== Given exercise ==
Pictures excluded, return the lines below from the first through the line holding "return (o[0], o[1], o[2], 1.0)".

== Material provided ==

※

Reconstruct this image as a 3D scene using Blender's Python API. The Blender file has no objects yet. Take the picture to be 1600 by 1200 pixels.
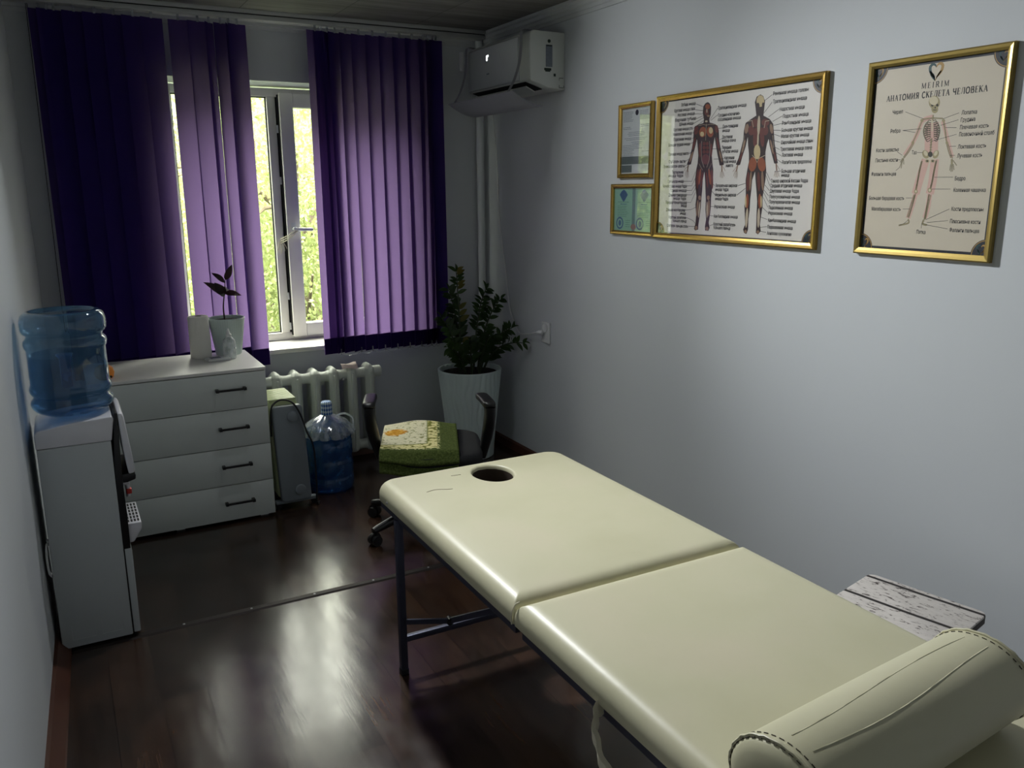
import bpy, bmesh, math, random
from mathutils import Vector, Matrix, Euler
random.seed(7)
SC = bpy.context.scene
COL = SC.collection
PI = math.pi

# ---------------------------------------------------------------- materials
def lin(c):
    o = []
    for v in c:
        v = v / 255.0
        o.append(v / 12.92 if v <= 0.04045 else ((v + 0.055) / 1.055) ** 2.4)
    return (o[0], o[1], o[2], 1.0)

def newmat(name):
    m = bpy.data.materials.new(name)
    m.use_nodes = True
    nt = m.node_tree
    for n in list(nt.nodes):
        nt.nodes.remove(n)
    out = nt.nodes.new('ShaderNodeOutputMaterial')
    return m, nt, out

def N(nt, typ, **kw):
    n = nt.nodes.new(typ)
    for k, v in kw.items():
        if k.startswith('i_'):
            n.inputs[k[2:].replace('_', ' ')].default_value = v
        else:
            setattr(n, k, v)
    return n

def objcoord(nt, scale=(1, 1, 1), rot=(0, 0, 0)):
    tc = N(nt, 'ShaderNodeTexCoord')
    mp = N(nt, 'ShaderNodeMapping')
    mp.inputs['Scale'].default_value = scale
    mp.inputs['Rotation'].default_value = rot
    nt.links.new(tc.outputs['Object'], mp.inputs['Vector'])
    return mp.outputs['Vector']

def mat(name, c, rough=0.5, metal=0.0, var=0.06, vscale=9.0, bump=0.0, bscale=60.0, spec=0.5, emit=None, estr=0.0, coat=0.0):
    """principled material with a slight procedural colour and surface variation"""
    m, nt, out = newmat(name)
    p = N(nt, 'ShaderNodeBsdfPrincipled')
    p.inputs['Roughness'].default_value = rough
    p.inputs['Metallic'].default_value = metal
    p.inputs['Specular IOR Level'].default_value = spec
    p.inputs['Coat Weight'].default_value = coat
    v = objcoord(nt)
    nz = N(nt, 'ShaderNodeTexNoise')
    nz.inputs['Scale'].default_value = vscale
    nz.inputs['Detail'].default_value = 3
    nt.links.new(v, nz.inputs['Vector'])
    mx = N(nt, 'ShaderNodeMix', data_type='RGBA')
    a = lin(c)
    mx.inputs['A'].default_value = (a[0] * (1 - var), a[1] * (1 - var), a[2] * (1 - var), 1)
    mx.inputs['B'].default_value = (min(1, a[0] * (1 + var)), min(1, a[1] * (1 + var)), min(1, a[2] * (1 + var)), 1)
    nt.links.new(nz.outputs['Fac'], mx.inputs['Factor'])
    nt.links.new(mx.outputs['Result'], p.inputs['Base Color'])
    if bump > 0:
        nb = N(nt, 'ShaderNodeTexNoise')
        nb.inputs['Scale'].default_value = bscale
        nb.inputs['Detail'].default_value = 4
        nt.links.new(v, nb.inputs['Vector'])
        bp = N(nt, 'ShaderNodeBump')
        bp.inputs['Strength'].default_value = bump
        bp.inputs['Distance'].default_value = 0.01
        nt.links.new(nb.outputs['Fac'], bp.inputs['Height'])
        nt.links.new(bp.outputs['Normal'], p.inputs['Normal'])
    if emit:
        p.inputs['Emission Color'].default_value = lin(emit)
        p.inputs['Emission Strength'].default_value = estr
    nt.links.new(p.outputs['BSDF'], out.inputs['Surface'])
    return m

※

== Exercise output ==
Reconstruct this image as a 3D scene using Blender's Python API. The Blender file has no objects yet. Take the picture to be 1600 by 1200 pixels.
import bpy, bmesh, math, random
from mathutils import Vector, Matrix, Euler
random.seed(7)
SC = bpy.context.scene
COL = SC.collection
PI = math.pi

# ---------------------------------------------------------------- materials
def lin(c):
    o = []
    for v in c:
        v = v / 255.0
        o.append(v / 12.92 if v <= 0.04045 else ((v + 0.055) / 1.055) ** 2.4)
    return (o[0], o[1], o[2], 1.0)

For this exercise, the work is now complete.